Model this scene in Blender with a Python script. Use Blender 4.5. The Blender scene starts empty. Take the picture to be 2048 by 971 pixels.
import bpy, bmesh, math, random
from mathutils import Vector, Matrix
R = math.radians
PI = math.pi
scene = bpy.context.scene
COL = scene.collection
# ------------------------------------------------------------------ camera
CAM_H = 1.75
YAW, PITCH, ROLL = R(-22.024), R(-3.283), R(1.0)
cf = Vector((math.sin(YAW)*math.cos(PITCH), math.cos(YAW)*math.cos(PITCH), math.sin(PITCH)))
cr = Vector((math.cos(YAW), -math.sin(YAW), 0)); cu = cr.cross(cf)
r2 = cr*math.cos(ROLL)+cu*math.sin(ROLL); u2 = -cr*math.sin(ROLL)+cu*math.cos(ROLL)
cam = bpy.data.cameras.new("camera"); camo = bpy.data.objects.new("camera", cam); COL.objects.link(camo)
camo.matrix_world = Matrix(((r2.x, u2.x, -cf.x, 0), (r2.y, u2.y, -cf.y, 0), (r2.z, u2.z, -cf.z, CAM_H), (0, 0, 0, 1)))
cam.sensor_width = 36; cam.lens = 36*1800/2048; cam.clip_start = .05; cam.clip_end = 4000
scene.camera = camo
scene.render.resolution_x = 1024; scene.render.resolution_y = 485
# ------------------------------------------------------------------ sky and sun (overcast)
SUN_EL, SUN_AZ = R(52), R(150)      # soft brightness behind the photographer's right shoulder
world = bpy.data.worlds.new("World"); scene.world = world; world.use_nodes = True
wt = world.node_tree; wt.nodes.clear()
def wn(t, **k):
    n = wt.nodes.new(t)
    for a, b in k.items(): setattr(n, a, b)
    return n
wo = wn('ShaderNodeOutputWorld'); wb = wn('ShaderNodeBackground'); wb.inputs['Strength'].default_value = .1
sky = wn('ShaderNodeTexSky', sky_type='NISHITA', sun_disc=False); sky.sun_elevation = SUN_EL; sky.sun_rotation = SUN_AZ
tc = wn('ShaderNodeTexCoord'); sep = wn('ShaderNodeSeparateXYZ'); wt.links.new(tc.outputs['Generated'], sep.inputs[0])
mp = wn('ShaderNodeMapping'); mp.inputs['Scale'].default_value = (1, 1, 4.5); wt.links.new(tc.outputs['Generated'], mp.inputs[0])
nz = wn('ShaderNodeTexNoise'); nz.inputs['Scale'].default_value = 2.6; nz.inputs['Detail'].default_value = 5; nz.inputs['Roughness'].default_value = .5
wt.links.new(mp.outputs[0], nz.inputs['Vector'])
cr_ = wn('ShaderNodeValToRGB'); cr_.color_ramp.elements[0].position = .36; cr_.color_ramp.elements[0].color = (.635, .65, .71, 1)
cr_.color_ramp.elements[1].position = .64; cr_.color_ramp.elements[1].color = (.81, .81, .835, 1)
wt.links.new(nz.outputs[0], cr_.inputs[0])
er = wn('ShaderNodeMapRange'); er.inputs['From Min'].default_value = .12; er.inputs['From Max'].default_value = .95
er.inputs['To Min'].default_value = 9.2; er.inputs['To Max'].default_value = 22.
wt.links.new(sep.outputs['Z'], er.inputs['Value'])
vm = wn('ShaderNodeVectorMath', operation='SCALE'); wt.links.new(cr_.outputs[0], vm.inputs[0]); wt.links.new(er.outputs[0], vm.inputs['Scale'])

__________

**What is needed**
Make an exact copy of the material above.

**Complete response**
Model this scene in Blender with a Python script. Use Blender 4.5. The Blender scene starts empty. Take the picture to be 2048 by 971 pixels.
import bpy, bmesh, math, random
from mathutils import Vector, Matrix
R = math.radians
PI = math.pi
scene = bpy.context.scene
COL = scene.collection
# ------------------------------------------------------------------ camera
CAM_H = 1.75
YAW, PITCH, ROLL = R(-22.024), R(-3.283), R(1.0)
cf = Vector((math.sin(YAW)*math.cos(PITCH), math.cos(YAW)*math.cos(PITCH), math.sin(PITCH)))
cr = Vector((math.cos(YAW), -math.sin(YAW), 0)); cu = cr.cross(cf)
r2 = cr*math.cos(ROLL)+cu*math.sin(ROLL); u2 = -cr*math.sin(ROLL)+cu*math.cos(ROLL)
cam = bpy.data.cameras.new("camera"); camo = bpy.data.objects.new("camera", cam); COL.objects.link(camo)
camo.matrix_world = Matrix(((r2.x, u2.x, -cf.x, 0), (r2.y, u2.y, -cf.y, 0), (r2.z, u2.z, -cf.z, CAM_H), (0, 0, 0, 1)))
cam.sensor_width = 36; cam.lens = 36*1800/2048; cam.clip_start = .05; cam.clip_end = 4000
scene.camera = camo
scene.render.resolution_x = 1024; scene.render.resolution_y = 485
# ------------------------------------------------------------------ sky and sun (overcast)
SUN_EL, SUN_AZ = R(52), R(150)      # soft brightness behind the photographer's right shoulder
world = bpy.data.worlds.new("World"); scene.world = world; world.use_nodes = True
wt = world.node_tree; wt.nodes.clear()
def wn(t, **k):
    n = wt.nodes.new(t)
    for a, b in k.items(): setattr(n, a, b)
    return n
wo = wn('ShaderNodeOutputWorld'); wb = wn('ShaderNodeBackground'); wb.inputs['Strength'].default_value = .1
sky = wn('ShaderNodeTexSky', sky_type='NISHITA', sun_disc=False); sky.sun_elevation = SUN_EL; sky.sun_rotation = SUN_AZ
tc = wn('ShaderNodeTexCoord'); sep = wn('ShaderNodeSeparateXYZ'); wt.links.new(tc.outputs['Generated'], sep.inputs[0])
mp = wn('ShaderNodeMapping'); mp.inputs['Scale'].default_value = (1, 1, 4.5); wt.links.new(tc.outputs['Generated'], mp.inputs[0])
nz = wn('ShaderNodeTexNoise'); nz.inputs['Scale'].default_value = 2.6; nz.inputs['Detail'].default_value = 5; nz.inputs['Roughness'].default_value = .5
wt.links.new(mp.outputs[0], nz.inputs['Vector'])
cr_ = wn('ShaderNodeValToRGB'); cr_.color_ramp.elements[0].position = .36; cr_.color_ramp.elements[0].color = (.635, .65, .71, 1)
cr_.color_ramp.elements[1].position = .64; cr_.color_ramp.elements[1].color = (.81, .81, .835, 1)
wt.links.new(nz.outputs[0], cr_.inputs[0])
er = wn('ShaderNodeMapRange'); er.inputs['From Min'].default_value = .12; er.inputs['From Max'].default_value = .95
er.inputs['To Min'].default_value = 9.2; er.inputs['To Max'].default_value = 22.
wt.links.new(sep.outputs['Z'], er.inputs['Value'])
vm = wn('ShaderNodeVectorMath', operation='SCALE'); wt.links.new(cr_.outputs[0], vm.inputs[0]); wt.links.new(er.outputs[0], vm.inputs['Scale'])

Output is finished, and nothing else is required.